Juliana los atendía “con sumisión bestial,” tal vez porque se sentía sirviente, poca cosa, una expresión brutal cuando se piensa en el calificativo que le damos a una mujer o a un hombre pobre o marginal. Lo que si estaba claro en la historia del cuento, eran las relaciones sociales marcadas por el mercado de las relaciones humanas patriarcales.

Y en cierto día del mundo de los corazones rotos y en conflicto la vendieron como un animal para la pasión de todos los hombres en un prostíbulo.

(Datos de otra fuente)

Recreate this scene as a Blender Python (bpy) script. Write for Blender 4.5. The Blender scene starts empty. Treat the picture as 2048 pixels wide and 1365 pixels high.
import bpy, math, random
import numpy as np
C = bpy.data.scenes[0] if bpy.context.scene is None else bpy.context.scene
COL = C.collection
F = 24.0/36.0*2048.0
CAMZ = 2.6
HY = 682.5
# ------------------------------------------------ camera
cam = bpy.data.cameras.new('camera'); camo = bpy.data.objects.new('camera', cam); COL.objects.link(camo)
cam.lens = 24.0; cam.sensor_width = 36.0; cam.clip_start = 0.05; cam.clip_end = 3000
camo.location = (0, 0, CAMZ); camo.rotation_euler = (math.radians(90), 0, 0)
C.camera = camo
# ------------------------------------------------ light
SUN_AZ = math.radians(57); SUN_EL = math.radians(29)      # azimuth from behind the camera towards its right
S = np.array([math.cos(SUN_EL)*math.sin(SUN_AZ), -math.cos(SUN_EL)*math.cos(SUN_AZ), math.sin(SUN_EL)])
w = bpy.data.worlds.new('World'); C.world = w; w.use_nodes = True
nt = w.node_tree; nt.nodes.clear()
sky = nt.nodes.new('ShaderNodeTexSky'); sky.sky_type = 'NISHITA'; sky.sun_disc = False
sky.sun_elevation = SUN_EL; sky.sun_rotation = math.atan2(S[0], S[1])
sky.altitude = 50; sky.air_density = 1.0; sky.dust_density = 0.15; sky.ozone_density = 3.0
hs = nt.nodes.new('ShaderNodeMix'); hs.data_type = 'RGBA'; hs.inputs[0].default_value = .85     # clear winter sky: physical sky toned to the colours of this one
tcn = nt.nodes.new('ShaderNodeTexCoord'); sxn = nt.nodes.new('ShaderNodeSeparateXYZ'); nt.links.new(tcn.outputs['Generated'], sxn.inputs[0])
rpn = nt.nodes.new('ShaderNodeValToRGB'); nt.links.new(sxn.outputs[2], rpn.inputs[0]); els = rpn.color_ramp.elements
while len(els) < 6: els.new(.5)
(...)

Lo producido en el mercado de la carne humana lo repartieron en dos mitades.

Y quisieron regresar a la vida antigua de las relaciones entre solo hombres. Volvieron a las trucadas, al reñidero y a las juergas casuales. Pero no se salvaron del amor, al que terminaron haciéndole trampas. A escondidas alcanzaban el cuerpo de la Juliana, pero esquivaban su alma. Hasta que Cristian descubrió a Eduardo en “la casa que sabemos,” innombrable seguramente para la decencia.

Y todo parece que Cristian le dijo:

“De seguir así, los vamos a cansar a los pingos.” Más vale que la tengamos a manos. Y le pagaron a la patrona el valor tasado en la compra y venta del artículo. “Y prefirieron desahogar su exasperación con ajenos. Con un desconocido, con los perros, con la Juliana, que había traído la discordia.”

Y se fueron al comercio de Pardo a vender sus cueros, que son los objetos sometidos al tratamiento especial de la piel después de muerto el animal. Creo que la alusión nos conduce a relacionarla con la muerte de la Juliana, que no era tratada como persona con derechos sino como una cosa.

Cristian tiró el cigarrillo que había encendido y dijo sin apuro:

“A trabajar hermano… Hoy la maté. Que se quedé aquí con sus pilchas, ya no hará más perjuicios. Se abrazaron, lloraron. Ahora los ataba otro vínculo: la mujer tristemente sacrificada y la obligación de olvidarla.”